Don’t Take it out on the Messenger

Maybe it’s why I went into journalism in the first place–but I have a deep-seeded respect for freedom of speech and very little patience for those who try to abridge that freedom.  I will take the classic cop-out line of not liking what people have to say, but will defend their right to say it.  This in my case extends into journalism and little patience for those who try to keep members of the press from simply doing their jobs.

Lately though because the ability to share thoughts and provoke actions is nearly instant, freedoms of the press (and yes I consider blogs and social media part (integral even) of the press) and speech have become targets of those who would want to muzzle free exchange.

Now, I agree that context is important.  It’s why I recently had to explain to my 10-year-old and 7.5 year old what it means to “brush your teeth with a bottle of Jack.”  Thanks Ke$ha, really.

But I would rather do that then ban my kids from listening to the radio and have them try to figure this stuff out on their own.  Oppression breeds oppression.

Take a couple of recent news events:

  1. Last week’s protest of the Metropolitan Transit Authority’s plan to solve its $800 million dollar mismanagement by taking away metro-cards (the key to NYC) from students in order to save $15 million dollars.  How did thousands of students plan a protest?  They jumped onto Twitter and Facebook and made connections. Clearly they had some help, but Twitter and Facebook are simply tools in the communication’s hub, not the message.  Parents should be involved enough to know what is going on, what their kids are doing and be able to help their kids learn how to filter what they see and hear–its our job, not the responsibility of the community.
  2. Next there is the story on Long Island from last week of some friends sharing they were going to be at a party via Twitter. Suddenly there were hundreds of people at this party and low-and-behold kids were drinking, someone pulled out a gun and one was dead and two where hurt.  But again, Twitter did not shoot anyone yet the context of the story is without Twitter there would be no shooting.

From these events-especially the second comes the cry of keeping kids away from Twitter and Facebook.  Yet that sounds remarkably like what is happening in places like Iran and Pakistan where these tools of communication are banned and there is no way to have civil discourse.
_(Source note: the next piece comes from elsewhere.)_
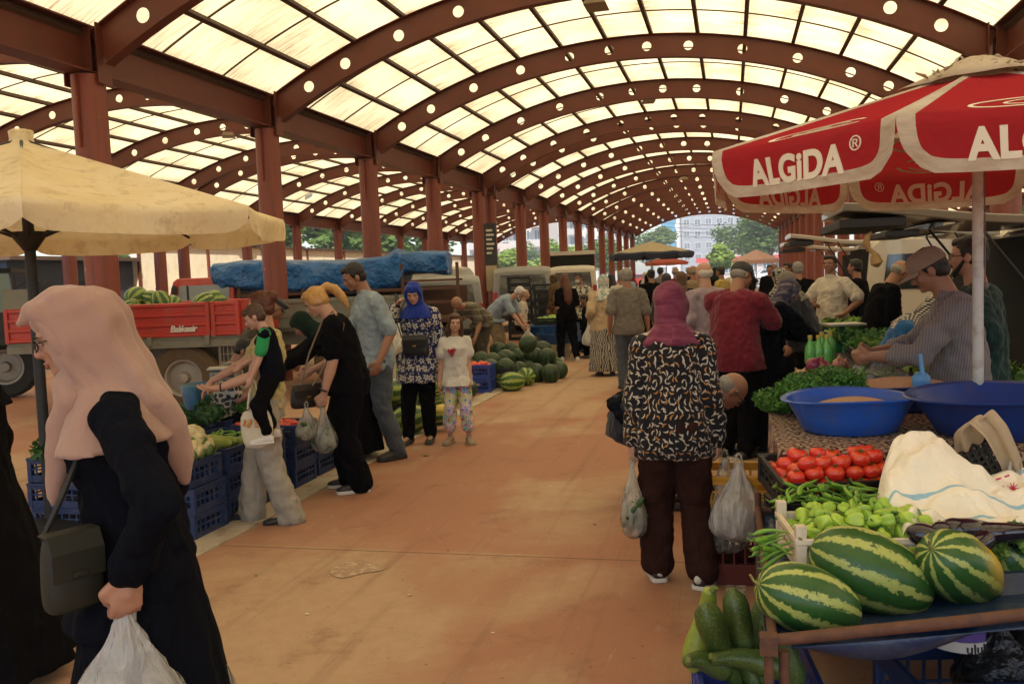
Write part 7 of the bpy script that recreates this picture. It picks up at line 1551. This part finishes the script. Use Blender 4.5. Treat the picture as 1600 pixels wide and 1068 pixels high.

There has to be a better answer.  History is rife with examples of the thought police failing because they tried to stop the flow of the message.  We are wired to communicate-from the day we first cry when we’re hungry or wet to the moment we learn our ABC’s to the thesis we write in college-we spend years finding the right medium for our message.  Trying to stop the medium because we don’t like the message never works.